Goal:
Repeat the lines exactly from the line that contains "Write a Blender" through the line that contains "from mathutils.geometry import"; leave images out and add nothing.

-- start --

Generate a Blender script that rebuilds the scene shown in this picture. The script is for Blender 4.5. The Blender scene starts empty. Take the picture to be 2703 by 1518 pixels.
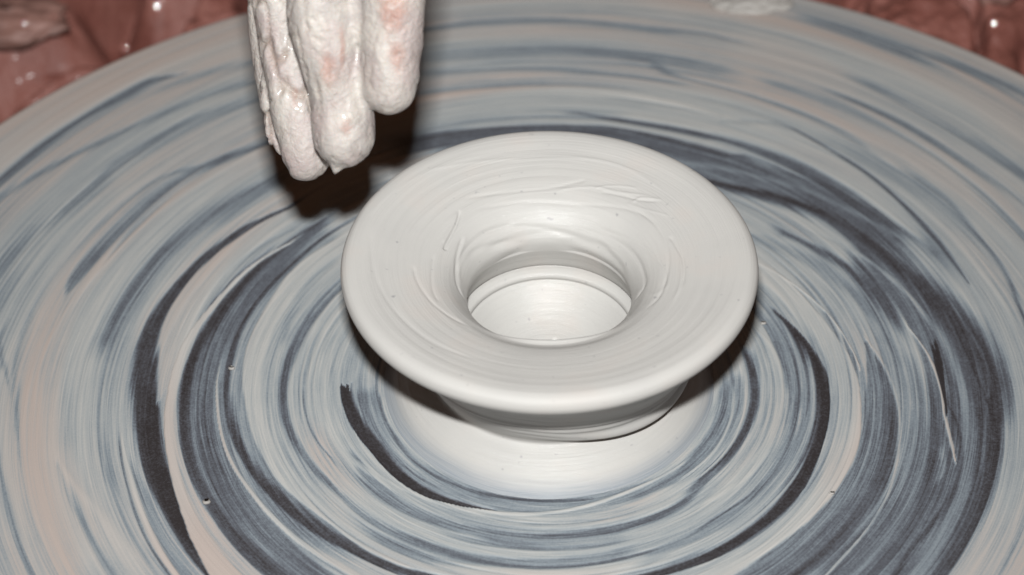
import bpy, math, random
import numpy as np
from mathutils import Vector, Matrix, noise

rng = np.random.default_rng(7)
random.seed(7)
scene = bpy.context.scene
COL = scene.collection

# ------------------------------------------------------------------ camera
# metres; the pot stands on the wheel axis at the origin, z up
CAM = Vector((0.0, -0.4921, 0.4757))
RIGHT = Vector((0.99986599, 0.01284547, -0.01014856)).normalized()
FWD = Vector((-0.01634136, 0.74606149, -0.6656765)).normalized()
UP = RIGHT.cross(FWD).normalized()
cam_data = bpy.data.cameras.new('camera')
cam = bpy.data.objects.new('camera', cam_data)
COL.objects.link(cam)
m = Matrix((RIGHT, UP, -FWD)).transposed().to_4x4()
m.translation = CAM
cam.matrix_world = m
cam_data.sensor_width = 22.3
cam_data.lens = 49.5
cam_data.clip_start = 0.01
cam_data.clip_end = 20.0
cam_data.dof.use_dof = True
cam_data.dof.focus_distance = 0.662
cam_data.dof.aperture_fstop = 5.4
scene.camera = cam

# ------------------------------------------------------------------ light
# warm, dim tungsten workshop light all round; the pop-up flash above the lens does the rest
world = bpy.data.worlds.new('World')
scene.world = world
world.use_nodes = True
bg = world.node_tree.nodes['Background']
bg.inputs['Color'].default_value = (1.0, 0.48, 0.27, 1)
bg.inputs['Strength'].default_value = 0.050

FLASH = CAM + UP * 0.085 - RIGHT * 0.0067
ld = bpy.data.lights.new('camera_flash', 'AREA')
ld.shape = 'RECTANGLE'
ld.size = 0.034
ld.size_y = 0.018
ld.energy = 2.66
ld.color = (0.985, 1.0, 1.0)
ld.spread = math.radians(100)
flash = bpy.data.objects.new('camera_flash', ld)
COL.objects.link(flash)
fm = Matrix((RIGHT, UP, -FWD)).transposed().to_4x4()
fm.translation = FLASH
flash.matrix_world = fm

scene.view_settings.view_transform = 'Standard'
scene.view_settings.look = 'None'
scene.view_settings.exposure = 0.0
scene.view_settings.gamma = 1.0

# ------------------------------------------------------------------ helpers
def tag(o, label=None, cat=None, group=None, kind=None):
    if label: o['label'] = label
    if cat: o['category'] = cat
    if group: o['group'] = group
    if kind: o['kind'] = kind
    return o

def empty(name, loc=(0, 0, 0)):
    o = bpy.data.objects.new(name, None)
    o.empty_display_size = 0.02
    o.location = loc
    COL.objects.link(o)
    return o

def mesh_obj(name, verts, faces, material, parent=None, smooth=True, attrs=None):
    me = bpy.data.meshes.new(name)
    verts = np.asarray(verts, dtype=np.float32)
    faces = np.asarray(faces, dtype=np.int32)
    nv, nf, k = len(verts), len(faces), faces.shape[1]
    me.vertices.add(nv)
    me.vertices.foreach_set('co', verts.ravel())
    me.loops.add(nf * k)
    me.loops.foreach_set('vertex_index', faces.ravel())
    me.polygons.add(nf)
    me.polygons.foreach_set('loop_start', np.arange(0, nf * k, k, dtype=np.int32))
    me.update(calc_edges=True)
    me.validate()
    if smooth:
        me.polygons.foreach_set('use_smooth', np.ones(len(me.polygons), dtype=bool))
    if attrs:
        for an, av in attrs.items():
            a = me.attributes.new(an, 'FLOAT', 'POINT')
            a.data.foreach_set('value', np.asarray(av, dtype=np.float32))
    me.materials.append(material)
    o = bpy.data.objects.new(name, me)
    COL.objects.link(o)
    if parent: o.parent = parent
    return o

def grid_faces(nr, na, wrap=True):
    """rings nr x around na; outward/upward orientation for r growing with i, angle growing with j"""
    i = np.arange(nr - 1)[:, None]
    j = np.arange(na if wrap else na - 1)[None, :]
    j2 = (j + 1) % na
    a = i * na + j; b = (i + 1) * na + j; c = (i + 1) * na + j2; d = i * na + j2
    return np.stack([a, b, c, d], -1).reshape(-1, 4)

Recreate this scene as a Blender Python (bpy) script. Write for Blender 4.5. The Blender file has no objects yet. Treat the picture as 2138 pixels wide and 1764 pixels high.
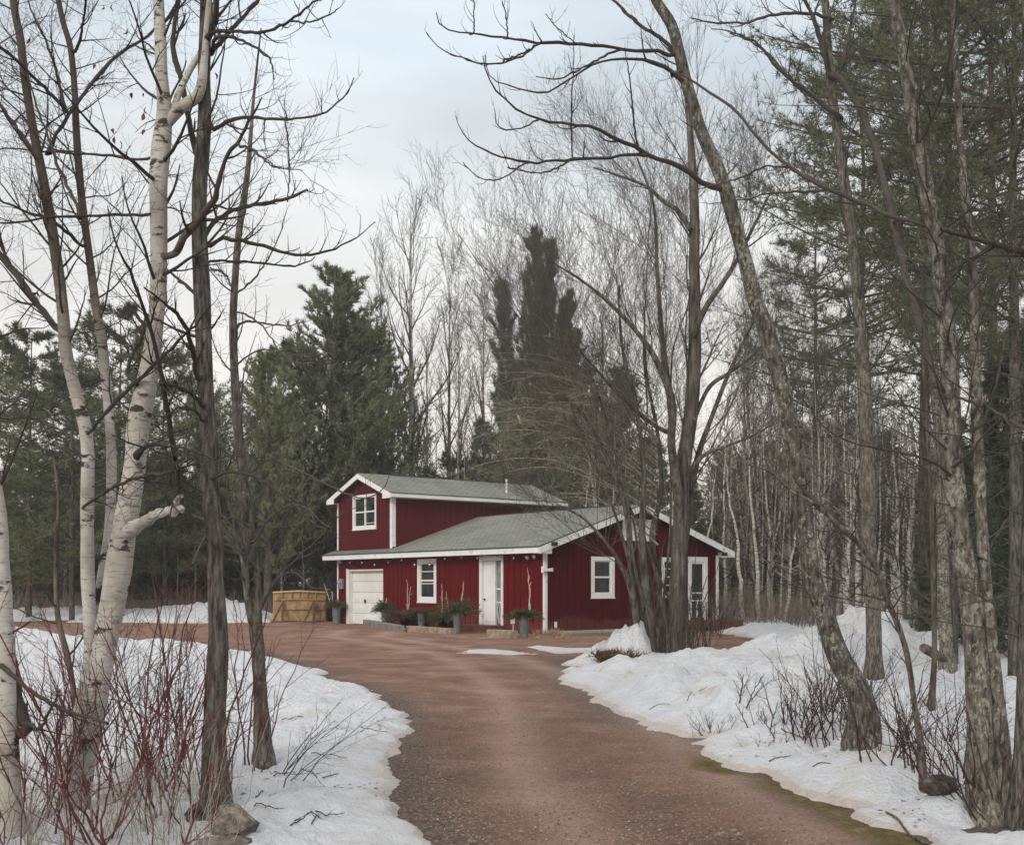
import bpy, math, random
import numpy as np

C = bpy.context.scene.collection
SC = bpy.context.scene
R_ = math.radians

# ------------------------------------------------------------------ camera, sky, sun
CAMH = 1.6
FPX = 2400.0          # focal length in photo pixels
CX, HOR = 1069.0, 1221.0
cam = bpy.data.cameras.new("camera"); camo = bpy.data.objects.new("camera", cam); C.objects.link(camo)
cam.sensor_width = 36.0
cam.lens = 36.0 * FPX / 2138.0
cam.shift_y = (HOR - 882.0) / 2138.0
cam.clip_end = 2000.0
camo.location = (0, 0, CAMH); camo.rotation_euler = (R_(90), 0, 0)
SC.camera = camo

SUN_EL, SUN_AZ = R_(28), R_(205)      # azimuth of the (veiled) sun, behind the camera on the left
world = bpy.data.worlds.new("World"); SC.world = world; world.use_nodes = True
wn, wl = world.node_tree.nodes, world.node_tree.links
wn.clear()
wo = wn.new('ShaderNodeOutputWorld'); bg = wn.new('ShaderNodeBackground')
bg.inputs['Strength'].default_value = 0.1
sky = wn.new('ShaderNodeTexSky'); sky.sky_type = 'NISHITA'; sky.sun_disc = False
sky.sun_elevation = SUN_EL; sky.sun_rotation = SUN_AZ
tc = wn.new('ShaderNodeTexCoord'); sep = wn.new('ShaderNodeSeparateXYZ')
wl.new(tc.outputs['Generated'], sep.inputs[0])
nz = wn.new('ShaderNodeTexNoise'); nz.inputs['Scale'].default_value = 2.2; nz.inputs['Detail'].default_value = 5
nz.inputs['Roughness'].default_value = 0.5
mp = wn.new('ShaderNodeMapping'); mp.inputs['Scale'].default_value = (1.0, 1.0, 2.6); mp.inputs['Location'].default_value = (0.35, 0.1, 0.2)
wl.new(tc.outputs['Generated'], mp.inputs[0]); wl.new(mp.outputs[0], nz.inputs['Vector'])
# elevation + cloud wobble -> colour of the overcast
ma = wn.new('ShaderNodeMath'); ma.operation = 'MULTIPLY_ADD'
wl.new(nz.outputs['Fac'], ma.inputs[0]); ma.inputs[1].default_value = 0.22; 
sub = wn.new('ShaderNodeMath'); sub.operation = 'SUBTRACT'; wl.new(sep.outputs['Z'], sub.inputs[0]); sub.inputs[1].default_value = 0.11
wl.new(sub.outputs[0], ma.inputs[2])
rp = wn.new('ShaderNodeValToRGB'); cr = rp.color_ramp
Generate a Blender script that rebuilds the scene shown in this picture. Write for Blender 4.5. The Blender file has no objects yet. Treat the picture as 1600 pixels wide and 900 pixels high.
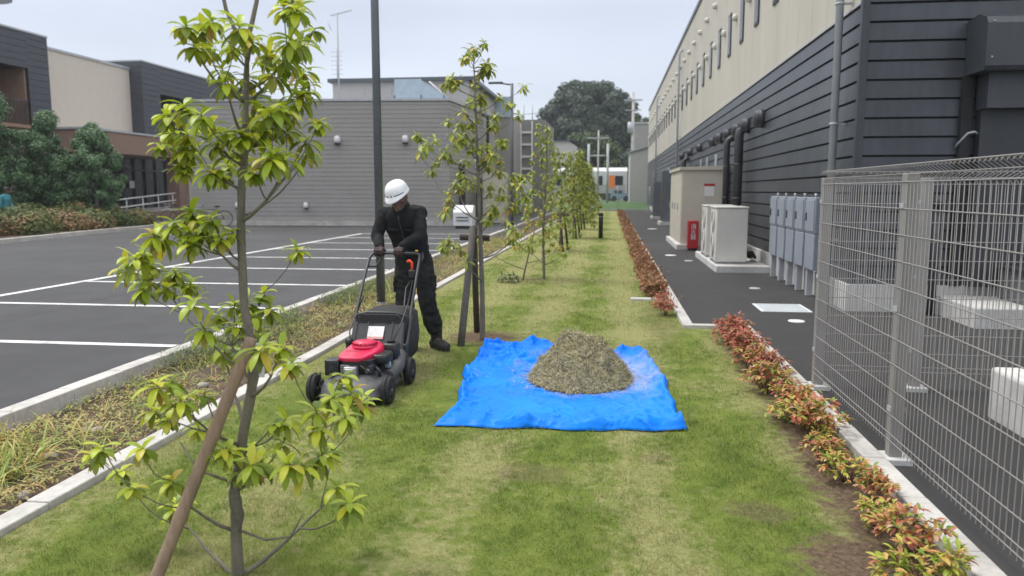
import bpy, bmesh, math, random
import numpy as np
from mathutils import Vector, Matrix, Euler, noise as mnoise

# ------------------------------------------------------------------ camera, world, sun, exposure
C = bpy.context.scene.collection
SC = bpy.context.scene
R = math.radians
random.seed(7)

cam_d = bpy.data.cameras.new('camera')
cam = bpy.data.objects.new('camera', cam_d); C.objects.link(cam)
cam.location = (0, 0, 1.6)
cam.rotation_euler = (R(90 - 7.219), 0, R(7.302))
cam_d.sensor_width = 36; cam_d.lens = 27
cam_d.clip_start = 0.05; cam_d.clip_end = 3000
cam_d.dof.use_dof = True
cam_d.dof.focus_distance = 4.9
cam_d.dof.aperture_fstop = 2.6
SC.camera = cam

SUN_EL, SUN_AZ = 62, -70          # soft sun behind thin cloud: from the left, a little behind the scene
w = bpy.data.worlds.new("World"); SC.world = w; w.use_nodes = True
nt = w.node_tree; nt.nodes.clear()
wo = nt.nodes.new('ShaderNodeOutputWorld'); bg = nt.nodes.new('ShaderNodeBackground')
sky = nt.nodes.new('ShaderNodeTexSky'); sky.sky_type = 'NISHITA'; sky.sun_disc = False
sky.sun_elevation = R(SUN_EL); sky.sun_rotation = R(SUN_AZ)
sky.dust_density = 3.0
tc = nt.nodes.new('ShaderNodeTexCoord'); sx = nt.nodes.new('ShaderNodeSeparateXYZ')
nt.links.new(tc.outputs['Generated'], sx.inputs[0])
ramp = nt.nodes.new('ShaderNodeValToRGB')      # overcast: dome is brighter overhead than at the horizon
cr = ramp.color_ramp
cr.elements[0].position = 0.0; cr.elements[0].color = (0.385, 0.42, 0.465, 1)
cr.elements[1].position = 1.0; cr.elements[1].color = (1, 1, 1, 1)
e = cr.elements.new(0.22); e.color = (0.355, 0.385, 0.455, 1)
e = cr.elements.new(0.45); e.color = (0.60, 0.63, 0.69, 1)
nt.links.new(sx.outputs['Z'], ramp.inputs[0])
mp = nt.nodes.new('ShaderNodeMapping'); mp.inputs['Scale'].default_value = (1.2, 1.2, 5)
nt.links.new(tc.outputs['Generated'], mp.inputs[0])
nz = nt.nodes.new('ShaderNodeTexNoise'); nz.inputs['Scale'].default_value = 1.6; nz.inputs['Detail'].default_value = 4
nt.links.new(mp.outputs[0], nz.inputs['Vector'])
nr = nt.nodes.new('ShaderNodeMapRange'); nr.inputs['From Min'].default_value = .32; nr.inputs['From Max'].default_value = .68
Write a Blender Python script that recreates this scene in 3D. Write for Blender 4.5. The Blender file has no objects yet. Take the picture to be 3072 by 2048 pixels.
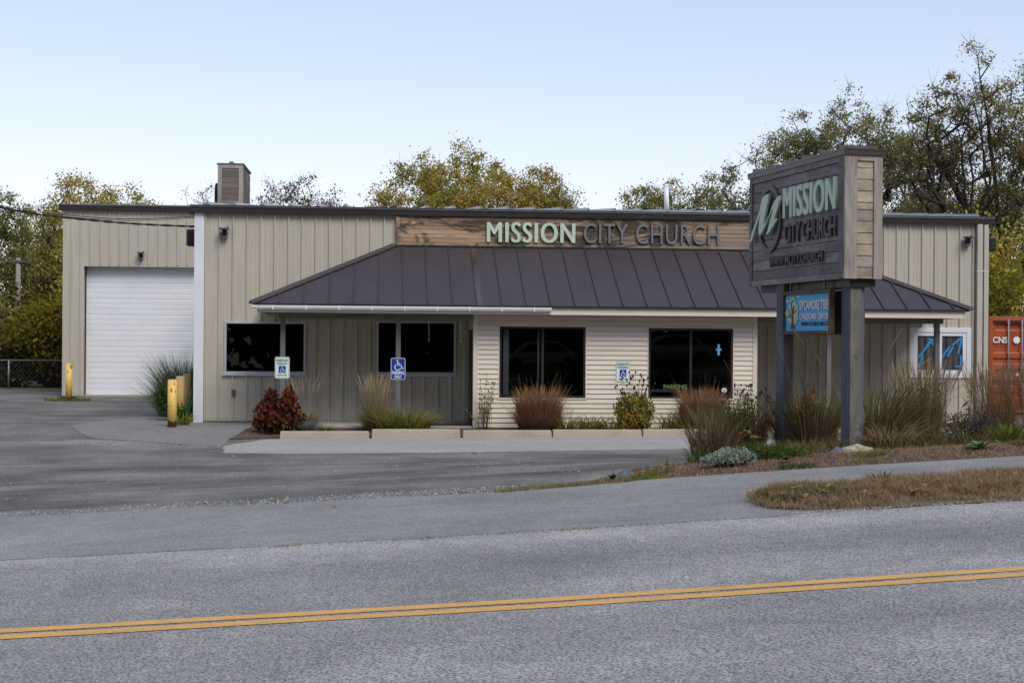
import bpy, math, random
import numpy as np
from mathutils import Vector, Matrix
from mathutils.geometry import delaunay_2d_cdt

# ------------------------------------------------------------------ camera, sky, sun, exposure
sc = bpy.context.scene
COL = sc.collection
TH, RO = 0.090, 0.0073
cd = bpy.data.cameras.new('camera'); cam = bpy.data.objects.new('camera', cd); COL.objects.link(cam)
cd.sensor_width = 36; cd.lens = 50; cd.clip_end = 2000; cd.clip_start = .1
fw = Vector((math.sin(TH), math.cos(TH), 0)); r0 = Vector((math.cos(TH), -math.sin(TH), 0)); u0 = Vector((0, 0, 1))
cr, sr = math.cos(RO), math.sin(RO)
rv = r0*cr + u0*sr; uv_ = u0*cr - r0*sr
cam.matrix_world = Matrix(((rv.x, uv_.x, -fw.x, 0), (rv.y, uv_.y, -fw.y, -32.2), (rv.z, uv_.z, -fw.z, 1.846), (0, 0, 0, 1)))
sc.camera = cam

SUN_EL, SUN_AZ = math.radians(50), math.radians(152)     # azimuth clockwise from +Y: behind the camera, to its right
w = bpy.data.worlds.new('World'); sc.world = w; w.use_nodes = True
wn = w.node_tree.nodes; wl_ = w.node_tree.links
bg = wn['Background']; sky = wn.new('ShaderNodeTexSky'); sky.sky_type = 'NISHITA'
sky.sun_disc = False; sky.sun_elevation = SUN_EL; sky.sun_rotation = SUN_AZ
sky.air_density = 1.0; sky.dust_density = 0.25; sky.ozone_density = 2.0
wt = wn.new('ShaderNodeMix'); wt.data_type = 'RGBA'; wt.blend_type = 'MULTIPLY'; wt.inputs[0].default_value = 1
wt.inputs[7].default_value = (1.93, 1.74, 1.77, 1)          # the photograph's white balance
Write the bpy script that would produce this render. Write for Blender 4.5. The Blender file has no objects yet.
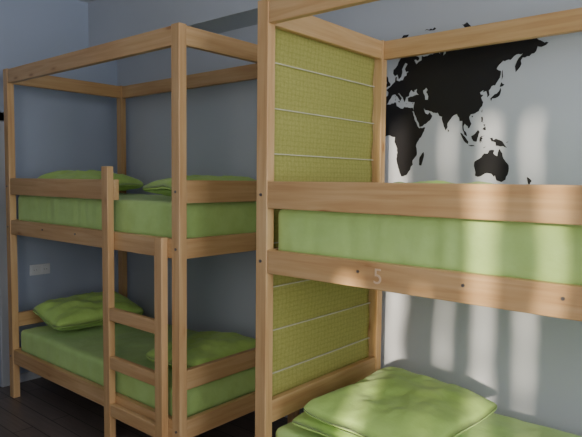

-- end --

Solution below:
Write a Blender Python script that recreates this scene in 3D. Write for Blender 4.5. The Blender file has no objects yet. Take the picture to be 3072 by 2048 pixels.
import bpy, math, random
import numpy as np
from mathutils import Vector, Matrix
from mathutils.geometry import delaunay_2d_cdt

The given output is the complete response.